A Suzano detém direitos legítimos sobre as áreas de seu domínio, posse e propriedade na exata medida em que inexiste qualquer ato judicial definitivo, ato de aquisição, demarcação e/ou desapropriação contra propriedades da empresa, de forma que acredita na reforma da decisão proferida pelo Egrégio Superior Tribunal de Justiça (STJ).

O que diz a Suzano sobre a reintegração

“A Companhia informa ter recebido com estranheza a suspensão da liminar de Reintegração de Posse antes deferida pela Justiça Estadual do Estado do Espírito Santo (na Ação nº 5000217-74.2024.8.08.0015) proferida no final da segunda-feira (15/09) pelo ministro Herman Benjamin. 

Causa perplexidade o contexto dessa decisão, uma vez que foi proferida após 10 anos de tramitação judicial (ação iniciada setembro de 2015) e, ainda, sem a devida atenção às manifestações de diversas autoridades federais já apresentadas nos autos:

 O INCRA, em 25/03/2019 apresentou manifestação informando que a área não está inserida em território de pretensão quilombola e a Fundação Cultural Palmares, em 07/10/2022, afirmou não deter expertise para realização da identificação das áreas contidas nas matrículas imobiliárias, devendo prevalecer o entendimento do INCRA.

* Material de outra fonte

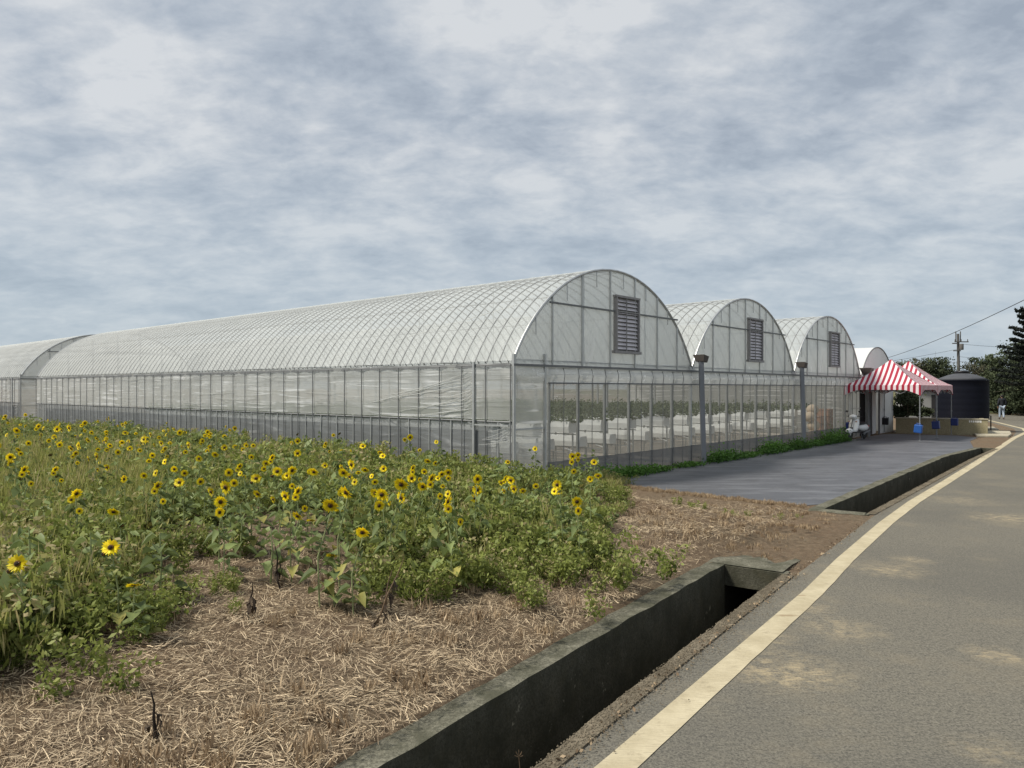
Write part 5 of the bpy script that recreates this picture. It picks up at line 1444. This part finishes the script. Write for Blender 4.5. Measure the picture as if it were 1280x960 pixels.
# ------------------------------------------------------------------ world, sun, camera
SUN_EL, SUN_AZ = R(50), R(-102)       # azimuth clockwise from +Y: high on the left
w = bpy.data.worlds.new('World'); scene.world = w; w.use_nodes = True
nt = w.node_tree; nt.nodes.clear()
def N_(ty): return nt.nodes.new(ty)
out = N_('ShaderNodeOutputWorld'); bg = N_('ShaderNodeBackground'); bg.inputs['Strength'].default_value = .10
sky = N_('ShaderNodeTexSky'); sky.sky_type = 'NISHITA'; sky.sun_disc = False; sky.sun_elevation = SUN_EL; sky.sun_rotation = SUN_AZ
tc = N_('ShaderNodeTexCoord'); sep = N_('ShaderNodeSeparateXYZ'); nt.links.new(tc.outputs['Generated'], sep.inputs[0])
def mth(op, a, b=0.0, clamp=False):
    nd = N_('ShaderNodeMath'); nd.operation = op; nd.use_clamp = clamp
    for i, v in enumerate((a, b)):
        if hasattr(v, 'links'): nt.links.new(v, nd.inputs[i])
        else: nd.inputs[i].default_value = v
    return nd.outputs[0]
zc = mth('ADD', mth('MAXIMUM', sep.outputs[2], 0.0), .30)
cx, cy = mth('DIVIDE', sep.outputs[0], zc), mth('DIVIDE', sep.outputs[1], zc)
cmb = N_('ShaderNodeCombineXYZ'); nt.links.new(cx, cmb.inputs[0]); nt.links.new(cy, cmb.inputs[1])
def wn_(scale, det, ro, dist, off=(0, 0, 0), sc3=(1, 1, 1)):
    mp = N_('ShaderNodeMapping'); mp.inputs['Location'].default_value = off; mp.inputs['Scale'].default_value = sc3; nt.links.new(cmb.outputs[0], mp.inputs[0])
    nd = N_('ShaderNodeTexNoise'); nd.inputs['Scale'].default_value = scale; nd.inputs['Detail'].default_value = det; nd.inputs['Roughness'].default_value = ro; nd.inputs['Distortion'].default_value = dist
    nt.links.new(mp.outputs[0], nd.inputs['Vector']); return nd.outputs[0]
def rampw(f, stops):
    nd = N_('ShaderNodeValToRGB'); e = nd.color_ramp.elements
    while len(e) > 1: e.remove(e[-1])
    for i, (p, c) in enumerate(stops):
        if i == 0: e[0].position = p; e[0].color = (*c, 1)
        else: q = e.new(p); q.color = (*c, 1)
    nt.links.new(f, nd.inputs[0]); return nd.outputs[0]
def mixw(f, a, b):
    nd = N_('ShaderNodeMix'); nd.data_type = 'RGBA'
    for sock, v in ((nd.inputs[0], f), (nd.inputs[6], a), (nd.inputs[7], b)):
        if hasattr(v, 'links'): nt.links.new(v, sock)
        elif isinstance(v, tuple): sock.default_value = (*v, 1)
        else: sock.default_value = v
    return nd.outputs[2]
n1 = wn_(2.3, 8, .52, .2, (3.1, 1.7, 0)); n2 = wn_(7.0, 8, .58, .3, (7.3, 2.2, 0), (1, 1.3, 1)); n3 = wn_(.45, 3, .5, 0, (1.2, 8.8, 0)); n4 = wn_(19, 6, .6, .2, (2.2, 5.1, 0), (1, 1.4, 1))
mixn = mth('ADD', mth('ADD', mth('ADD', mth('MULTIPLY', n1, .42), mth('MULTIPLY', n2, .32)), mth('MULTIPLY', n3, .15)), mth('MULTIPLY', n4, .11))
clouds = rampw(mixn, [(.395, (3.6, 4.15, 4.9)), (.455, (4.6, 5.15, 5.85)), (.50, (5.5, 5.95, 6.5)), (.575, (7.1, 7.35, 7.6))])
hz = mth('SUBTRACT', 1.0, mth('MULTIPLY', sep.outputs[2], 3.2), True)
hz = mth('MULTIPLY', hz, .72)
c1 = mixw(hz, clouds, (4.75, 5.7, 6.45))
fin = mixw(.08, c1, sky.outputs[0])
nt.links.new(fin, bg.inputs[0]); nt.links.new(bg.outputs[0], out.inputs[0])

sd = bpy.data.lights.new('sun', 'SUN'); sd.energy = 5.0; sd.angle = R(10); sd.color = (1.0, .945, .83)
so = bpy.data.objects.new('sun', sd); COL.objects.link(so)
dirv = Vector((math.sin(SUN_AZ) * math.cos(SUN_EL), math.cos(SUN_AZ) * math.cos(SUN_EL), math.sin(SUN_EL)))
so.rotation_euler = dirv.to_track_quat('Z', 'Y').to_euler()
cd = bpy.data.cameras.new('camera'); co = bpy.data.objects.new('camera', cd); COL.objects.link(co)
co.location = (0, 0, EYE); co.rotation_euler = (R(90), 0, 0); cd.sensor_width = 36; cd.lens = 36 * F / 1280; cd.shift_y = (HZ - 480) / 1280
cd.clip_start = .1; cd.clip_end = 6000
scene.camera = co
scene.view_settings.view_transform = 'Standard'; scene.view_settings.look = 'None'; scene.view_settings.exposure = 0; scene.view_settings.gamma = 1
scene.cycles.use_denoising = True
scene.cycles.max_bounces = 8; scene.cycles.transparent_max_bounces = 24; scene.cycles.diffuse_bounces = 4; scene.cycles.glossy_bounces = 2; scene.cycles.transmission_bounces = 4
scene.cycles.caustics_reflective = False; scene.cycles.caustics_refractive = False
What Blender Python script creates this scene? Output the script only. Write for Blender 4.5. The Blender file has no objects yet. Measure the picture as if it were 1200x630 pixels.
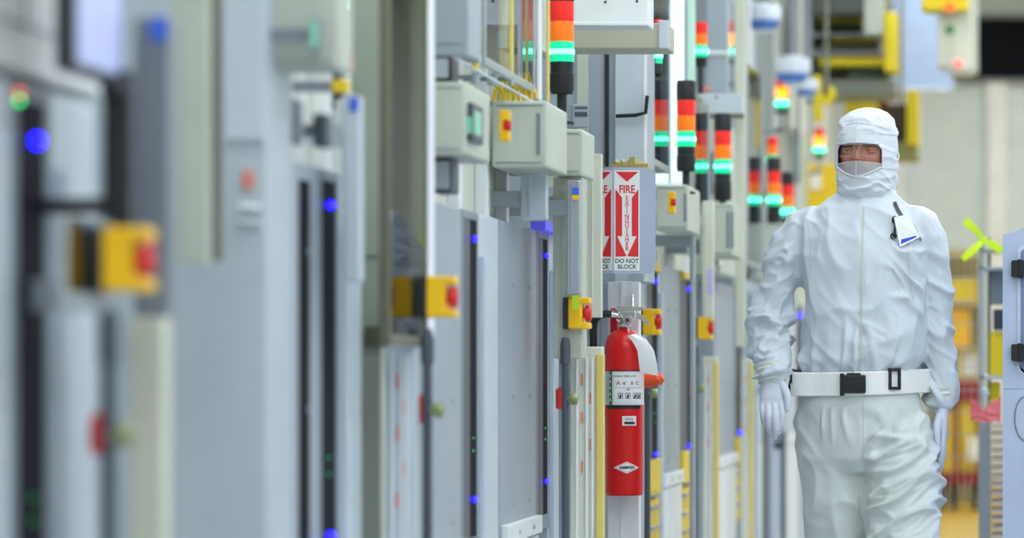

 A Justiça Federal, em 28 de novembro de 2023, reconheceu a ausência de interesse jurídico da Fundação Cultural Palmares e/ou do INCRA na ação e, assim, declarou sua incompetência processual, uma vez que ali já estava comprovado que os invasores da área não pertenciam a comunidades quilombolas certificadas ou reconhecidas.

 A tentativa de reconhecimento posterior e intempestivo dos invasores como quilombolas, sem adequado respaldo técnico e jurídico e em contradição com manifestações anteriormente apresentadas no processo, configura grave afronta à segurança jurídica, à boa-fé processual e ao princípio da confiança legítima. 

Tal conduta, além de gerar instabilidade institucional, coloca em risco o cumprimento de decisão judicial regularmente proferida, que determinou a reintegração de posse em favor da Suzano. 

A companhia acredita na reversão da decisão recentemente proferida e reafirma seu compromisso com o respeito às comunidades tradicionais e com o cumprimento rigoroso das decisões judiciais. Reafirma, ainda, que cumpre rigorosamente a legislação brasileira e continuará conduzindo suas atividades de forma a contribuir com o desenvolvimento sustentável do país e do Estado do Espírito Santo.”